Hillary Clinton must have read John Judis’ article “The Emerging Republican Advantage,” which appeared last January in the National Journal. In it, he argued that a “resurgent Republican coalition” is eroding what he once believed was an “emerging Democratic majority.” What changed is that what remains of the white-working class is deserting the Democrats in droves; and secondly, that Republicans are dramatically gaining the support of the American middle class, a group that Democrats used to take for granted. “The defection of these voters” Judis writes, “—who, unlike the white working class, are a growing part of the electorate—is genuinely bad news for Democrats, and very good news indeed for Republicans.” Reluctantly he concludes that we are still living in a Republican era.
Apparently, Hillary has gotten the message that if she is to win the race for the presidency, she will not be able to do it by relying on the old coalition that propelled her husband to victory. As Jonathan Martin and Maggie Habermanexplained in the New York Times, her plan is to dispense “with the nationwide electoral strategy that won her husband two terms in the White House and brought white-working class voters and great stretches of what is now red-state American back to Democrats.” She is assuming nothing she does or says will win their votes, and hence, she has moved to the far-left and is running a campaign in which she will try to follow the path Barack Obama took.
Writing in National Review, editor Rich Lowry concurs that she cannot capture the voters her husband kept in Democratic ranks:
So the question for Hillary is whether a 67-year-old candidate who’s not a racial minority or particularly exciting can reenergize the electoral coalition defined by a youthful African American who rose to prominence on rhetorical flights of fancy about hope and change.
So rather than move to the center—Bill Clinton, after all, was previously the chair of the centrist New Democrat Coalition — she has decided to best both Bernie Sanders and Elizabeth Warren by moving far to the Left.
She is also hoping, as Noah Rothman points out, that she will receive the votes necessary to win from the 31 percent of voters who are Americans of color, and will expand the Hispanic vote and hold the vast majority of black voters who cast their ballots for Obama. Hence all the vitriolic speeches about how Republicans are seeking to prevent minorities and African-Americans from voting. And by this approach, she hopes the party’s far-left base will all turn out.
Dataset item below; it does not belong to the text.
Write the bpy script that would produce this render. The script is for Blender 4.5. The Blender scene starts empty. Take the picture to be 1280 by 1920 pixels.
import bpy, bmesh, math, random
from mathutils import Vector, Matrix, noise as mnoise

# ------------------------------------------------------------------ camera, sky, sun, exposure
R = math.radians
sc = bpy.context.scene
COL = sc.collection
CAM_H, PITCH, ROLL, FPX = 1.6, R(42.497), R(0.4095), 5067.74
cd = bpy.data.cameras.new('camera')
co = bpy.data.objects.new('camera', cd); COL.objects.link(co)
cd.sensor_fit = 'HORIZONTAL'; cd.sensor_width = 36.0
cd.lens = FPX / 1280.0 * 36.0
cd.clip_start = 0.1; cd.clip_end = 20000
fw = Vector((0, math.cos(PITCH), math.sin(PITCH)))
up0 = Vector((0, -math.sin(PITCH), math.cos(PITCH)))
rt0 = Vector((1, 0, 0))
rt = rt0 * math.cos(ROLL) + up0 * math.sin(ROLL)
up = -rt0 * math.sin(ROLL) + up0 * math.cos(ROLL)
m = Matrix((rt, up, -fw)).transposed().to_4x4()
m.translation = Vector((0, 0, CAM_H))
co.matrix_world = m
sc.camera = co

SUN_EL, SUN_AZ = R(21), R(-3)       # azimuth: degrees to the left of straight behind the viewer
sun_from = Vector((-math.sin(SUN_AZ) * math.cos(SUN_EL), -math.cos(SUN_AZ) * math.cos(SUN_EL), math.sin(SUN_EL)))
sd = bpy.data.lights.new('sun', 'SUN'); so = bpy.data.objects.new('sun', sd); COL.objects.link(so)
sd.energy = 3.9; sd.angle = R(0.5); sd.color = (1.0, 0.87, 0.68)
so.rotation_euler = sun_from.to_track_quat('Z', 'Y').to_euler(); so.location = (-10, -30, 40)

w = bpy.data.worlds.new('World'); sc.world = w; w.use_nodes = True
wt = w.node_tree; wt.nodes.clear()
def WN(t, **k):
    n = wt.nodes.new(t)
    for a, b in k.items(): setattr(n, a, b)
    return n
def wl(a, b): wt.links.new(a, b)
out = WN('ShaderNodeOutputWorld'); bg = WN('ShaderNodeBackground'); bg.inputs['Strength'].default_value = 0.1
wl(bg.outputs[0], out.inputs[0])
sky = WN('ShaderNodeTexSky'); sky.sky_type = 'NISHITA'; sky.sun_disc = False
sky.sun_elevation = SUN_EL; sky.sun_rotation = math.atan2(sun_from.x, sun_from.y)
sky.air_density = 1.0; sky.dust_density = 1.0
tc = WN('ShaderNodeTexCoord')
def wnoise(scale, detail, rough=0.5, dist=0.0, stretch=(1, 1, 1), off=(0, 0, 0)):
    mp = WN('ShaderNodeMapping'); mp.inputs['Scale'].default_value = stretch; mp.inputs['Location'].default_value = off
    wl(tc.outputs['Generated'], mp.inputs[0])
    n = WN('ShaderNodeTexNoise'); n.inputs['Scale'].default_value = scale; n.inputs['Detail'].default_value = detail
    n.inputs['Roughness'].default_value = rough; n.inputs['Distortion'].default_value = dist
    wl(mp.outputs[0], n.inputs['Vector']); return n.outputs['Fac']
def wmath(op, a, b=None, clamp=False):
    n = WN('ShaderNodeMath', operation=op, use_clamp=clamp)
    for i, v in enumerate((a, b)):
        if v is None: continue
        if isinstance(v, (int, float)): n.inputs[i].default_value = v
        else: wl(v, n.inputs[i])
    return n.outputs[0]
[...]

Times columnist David Brooks points out that the reason she sounds so phony whenever she argues a point is because no one is sure she really believes what she is saying. That is because her goal is to win a demographic, not to run on conviction.  Brooks thinks she may be wrong to act on this strategy:
The mobilization strategy over-reads the progressive shift in the electorate. It’s true that voters have drifted left on social issues. But they have not drifted left on economic and fiscal issues, as the continued unpopularity of Obamacare makes clear. If Clinton comes across as a stereotypical big-spending, big-government Democrat, she will pay a huge cost in the Upper Midwest and the Sun Belt.
Is there a motive for Hillary waging a left-wing campaign beyond mere political expediency? I think the answer is simple: she believes what she says. Her husband was a centrist and did not come from a leftist background. Hillary did not either, but she became a leftist at college.